In recent years, the global automotive industry has been increasingly facing trends to reduce the weight of key vehicle components. In addition to the electrification of drives, changes in driving characteristics, aerodynamics, and the safety of cars are increasingly encouraging automotive suppliers to reduce the weight of vehicles. The result is an exponential increase in the share of aluminium in vehicles, with quite high shares already reached in certain premium brands.
The LightMe project will formally end in summer, yet Hidria concluded the main development activities already last autumn.
The weight of key aluminium components of vehicles is – among others – reduced by testing new types of aluminium alloys. A further possibility is designing components using thin-walled solutions for aluminium castings. All is part of an increasing number requirements that automotive suppliers will have to meet for their products in the future.
In the context of the LightMe project, we offered development partners tests of the casting of highly complex steering rack housings and tested new materials and casting processes that could successfully reduce the weight of modern vehicles in the future.
Hidria’s main project partners were the Brunel University London and the Austrian Foundry Institute – ÖGI. In this project, the partners tested the use of nanoparticles for the automotive industry based on silicon carbide and aluminium oxide in aluminium alloys.
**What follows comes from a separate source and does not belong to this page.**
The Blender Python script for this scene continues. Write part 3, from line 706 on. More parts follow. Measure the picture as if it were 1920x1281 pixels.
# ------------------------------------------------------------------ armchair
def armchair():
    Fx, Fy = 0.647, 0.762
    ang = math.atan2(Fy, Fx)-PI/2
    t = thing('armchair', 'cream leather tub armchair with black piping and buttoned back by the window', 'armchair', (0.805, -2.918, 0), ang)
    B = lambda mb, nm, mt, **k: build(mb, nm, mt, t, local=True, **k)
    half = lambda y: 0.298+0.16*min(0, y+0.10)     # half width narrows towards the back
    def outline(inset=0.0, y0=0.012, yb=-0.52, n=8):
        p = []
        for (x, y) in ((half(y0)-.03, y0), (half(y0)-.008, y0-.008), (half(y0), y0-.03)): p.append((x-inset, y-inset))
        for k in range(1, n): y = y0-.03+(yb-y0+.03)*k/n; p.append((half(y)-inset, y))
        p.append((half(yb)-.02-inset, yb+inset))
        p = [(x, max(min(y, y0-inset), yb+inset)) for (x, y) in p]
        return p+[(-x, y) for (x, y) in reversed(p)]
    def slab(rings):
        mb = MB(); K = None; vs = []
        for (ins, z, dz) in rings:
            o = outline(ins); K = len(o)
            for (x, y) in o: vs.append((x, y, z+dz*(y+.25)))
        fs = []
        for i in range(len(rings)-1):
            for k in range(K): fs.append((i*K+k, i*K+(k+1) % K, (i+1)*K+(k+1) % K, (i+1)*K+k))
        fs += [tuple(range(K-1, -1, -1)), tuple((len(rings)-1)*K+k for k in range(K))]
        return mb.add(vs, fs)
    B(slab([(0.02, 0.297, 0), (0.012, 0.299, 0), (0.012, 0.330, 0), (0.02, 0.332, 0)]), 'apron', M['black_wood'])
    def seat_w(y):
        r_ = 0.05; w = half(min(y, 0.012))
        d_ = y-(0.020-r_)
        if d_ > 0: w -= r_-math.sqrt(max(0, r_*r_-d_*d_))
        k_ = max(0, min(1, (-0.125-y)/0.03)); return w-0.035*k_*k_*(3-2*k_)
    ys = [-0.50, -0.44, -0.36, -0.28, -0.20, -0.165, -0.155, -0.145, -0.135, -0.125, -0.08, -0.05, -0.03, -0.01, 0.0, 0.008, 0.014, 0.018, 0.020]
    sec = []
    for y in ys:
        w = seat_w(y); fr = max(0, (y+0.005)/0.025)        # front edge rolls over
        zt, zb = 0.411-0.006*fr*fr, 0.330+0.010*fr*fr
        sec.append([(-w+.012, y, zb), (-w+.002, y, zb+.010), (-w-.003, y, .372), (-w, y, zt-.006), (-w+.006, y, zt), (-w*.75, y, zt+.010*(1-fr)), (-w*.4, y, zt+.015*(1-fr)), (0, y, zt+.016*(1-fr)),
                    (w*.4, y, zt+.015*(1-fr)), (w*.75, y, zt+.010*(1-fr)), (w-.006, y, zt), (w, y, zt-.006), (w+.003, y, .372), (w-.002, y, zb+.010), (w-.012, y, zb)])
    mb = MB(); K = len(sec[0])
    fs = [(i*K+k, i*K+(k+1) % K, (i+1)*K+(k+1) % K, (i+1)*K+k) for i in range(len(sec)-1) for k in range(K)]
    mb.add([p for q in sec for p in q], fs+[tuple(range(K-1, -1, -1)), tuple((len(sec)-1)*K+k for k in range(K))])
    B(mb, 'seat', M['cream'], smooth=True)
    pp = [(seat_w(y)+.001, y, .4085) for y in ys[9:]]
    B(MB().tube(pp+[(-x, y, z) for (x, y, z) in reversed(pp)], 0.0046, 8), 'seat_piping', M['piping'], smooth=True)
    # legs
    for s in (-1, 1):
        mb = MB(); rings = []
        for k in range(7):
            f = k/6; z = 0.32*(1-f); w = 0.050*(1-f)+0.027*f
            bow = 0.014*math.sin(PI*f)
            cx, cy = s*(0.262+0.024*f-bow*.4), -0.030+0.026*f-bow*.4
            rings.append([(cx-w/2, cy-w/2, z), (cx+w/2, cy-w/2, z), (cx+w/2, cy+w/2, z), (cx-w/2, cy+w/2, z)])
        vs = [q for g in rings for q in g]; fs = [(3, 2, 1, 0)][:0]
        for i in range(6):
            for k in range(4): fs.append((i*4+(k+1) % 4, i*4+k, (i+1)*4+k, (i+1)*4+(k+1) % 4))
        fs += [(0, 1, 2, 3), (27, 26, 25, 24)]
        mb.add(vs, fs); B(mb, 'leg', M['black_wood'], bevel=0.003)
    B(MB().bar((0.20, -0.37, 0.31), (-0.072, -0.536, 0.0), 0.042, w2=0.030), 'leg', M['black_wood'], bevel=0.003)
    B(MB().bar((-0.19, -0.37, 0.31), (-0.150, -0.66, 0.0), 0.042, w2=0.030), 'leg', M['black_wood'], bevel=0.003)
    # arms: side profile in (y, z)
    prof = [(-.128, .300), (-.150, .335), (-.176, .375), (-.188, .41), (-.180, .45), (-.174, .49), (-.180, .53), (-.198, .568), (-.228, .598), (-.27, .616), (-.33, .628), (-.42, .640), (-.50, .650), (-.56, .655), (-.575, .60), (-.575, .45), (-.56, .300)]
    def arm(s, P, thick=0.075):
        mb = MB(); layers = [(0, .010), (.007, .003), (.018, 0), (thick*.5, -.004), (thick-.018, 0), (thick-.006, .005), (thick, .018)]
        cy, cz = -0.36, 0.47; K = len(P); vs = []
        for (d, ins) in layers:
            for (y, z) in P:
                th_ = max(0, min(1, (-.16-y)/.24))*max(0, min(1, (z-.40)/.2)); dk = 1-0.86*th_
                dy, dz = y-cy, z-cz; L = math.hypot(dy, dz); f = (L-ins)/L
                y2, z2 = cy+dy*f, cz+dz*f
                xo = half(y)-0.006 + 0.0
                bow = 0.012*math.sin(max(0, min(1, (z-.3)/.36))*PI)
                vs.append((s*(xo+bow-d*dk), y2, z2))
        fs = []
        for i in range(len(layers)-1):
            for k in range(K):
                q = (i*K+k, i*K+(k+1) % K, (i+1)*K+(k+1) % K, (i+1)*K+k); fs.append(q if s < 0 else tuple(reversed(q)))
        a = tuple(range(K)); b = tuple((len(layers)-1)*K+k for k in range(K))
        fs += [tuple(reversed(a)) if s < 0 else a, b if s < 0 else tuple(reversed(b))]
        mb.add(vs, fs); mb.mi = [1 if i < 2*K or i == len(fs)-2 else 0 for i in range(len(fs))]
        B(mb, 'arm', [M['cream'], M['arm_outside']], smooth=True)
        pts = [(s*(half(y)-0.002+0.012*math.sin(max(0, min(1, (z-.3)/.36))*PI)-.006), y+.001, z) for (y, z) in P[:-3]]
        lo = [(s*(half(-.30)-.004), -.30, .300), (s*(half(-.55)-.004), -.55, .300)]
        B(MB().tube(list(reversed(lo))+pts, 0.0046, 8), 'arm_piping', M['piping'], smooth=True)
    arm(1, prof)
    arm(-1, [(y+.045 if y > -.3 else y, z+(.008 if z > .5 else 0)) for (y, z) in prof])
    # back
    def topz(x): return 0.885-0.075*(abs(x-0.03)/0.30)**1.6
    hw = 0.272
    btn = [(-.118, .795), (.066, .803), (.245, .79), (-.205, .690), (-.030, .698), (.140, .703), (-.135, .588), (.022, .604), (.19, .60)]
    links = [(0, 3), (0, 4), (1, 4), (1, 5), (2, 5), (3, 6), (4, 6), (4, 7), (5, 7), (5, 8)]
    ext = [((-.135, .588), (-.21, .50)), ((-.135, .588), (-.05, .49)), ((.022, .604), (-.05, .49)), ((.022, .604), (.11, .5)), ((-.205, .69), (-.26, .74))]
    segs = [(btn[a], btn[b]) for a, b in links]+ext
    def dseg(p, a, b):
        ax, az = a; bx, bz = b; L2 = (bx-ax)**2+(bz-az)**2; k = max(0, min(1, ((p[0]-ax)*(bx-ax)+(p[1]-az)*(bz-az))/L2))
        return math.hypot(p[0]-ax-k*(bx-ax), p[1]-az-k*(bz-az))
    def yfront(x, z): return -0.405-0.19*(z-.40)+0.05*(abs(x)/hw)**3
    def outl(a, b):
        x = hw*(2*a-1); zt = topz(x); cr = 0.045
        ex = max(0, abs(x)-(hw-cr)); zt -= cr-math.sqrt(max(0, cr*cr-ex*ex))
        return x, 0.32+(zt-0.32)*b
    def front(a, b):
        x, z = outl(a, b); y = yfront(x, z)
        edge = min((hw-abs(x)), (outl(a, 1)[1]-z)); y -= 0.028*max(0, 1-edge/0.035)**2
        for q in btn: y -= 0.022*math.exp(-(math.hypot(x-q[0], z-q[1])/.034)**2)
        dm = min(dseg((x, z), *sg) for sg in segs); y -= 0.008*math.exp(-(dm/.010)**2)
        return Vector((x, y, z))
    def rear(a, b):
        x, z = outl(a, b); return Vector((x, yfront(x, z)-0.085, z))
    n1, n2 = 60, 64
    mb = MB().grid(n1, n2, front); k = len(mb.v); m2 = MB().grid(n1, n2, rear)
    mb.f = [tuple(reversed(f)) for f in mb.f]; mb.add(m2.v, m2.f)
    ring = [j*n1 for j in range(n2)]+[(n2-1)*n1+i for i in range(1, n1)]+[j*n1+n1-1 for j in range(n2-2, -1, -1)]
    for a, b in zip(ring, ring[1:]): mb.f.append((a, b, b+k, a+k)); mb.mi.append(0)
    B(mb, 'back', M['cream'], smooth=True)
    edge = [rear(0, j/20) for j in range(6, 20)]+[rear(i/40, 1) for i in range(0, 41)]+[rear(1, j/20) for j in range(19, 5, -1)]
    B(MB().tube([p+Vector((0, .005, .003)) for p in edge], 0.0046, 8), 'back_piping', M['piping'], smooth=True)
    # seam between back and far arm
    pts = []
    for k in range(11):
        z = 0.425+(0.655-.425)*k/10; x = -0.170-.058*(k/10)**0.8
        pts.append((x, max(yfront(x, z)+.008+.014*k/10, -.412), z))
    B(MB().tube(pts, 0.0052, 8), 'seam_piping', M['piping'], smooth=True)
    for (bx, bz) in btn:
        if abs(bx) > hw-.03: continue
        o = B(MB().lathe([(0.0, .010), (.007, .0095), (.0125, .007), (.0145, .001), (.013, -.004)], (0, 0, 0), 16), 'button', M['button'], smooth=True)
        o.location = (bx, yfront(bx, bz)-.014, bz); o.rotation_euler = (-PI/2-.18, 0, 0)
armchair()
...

They used both high-pressure casting and sand casting to manufacture the test components.
Hidria’s tests of the castings using new materials show that nanoparticle-based solutions undoubtedly have potential. However, additional more detailed testing and market activities are required for a greater penetration into automotive supply chains.
Hidria and its partners are already checking the possibilities to upgrade the successful research in the context of the LightMe project with additional activities and new development projects. Options for their continuation are checked within several European development instruments, most intensively within the new European development perspective Horizon Europe.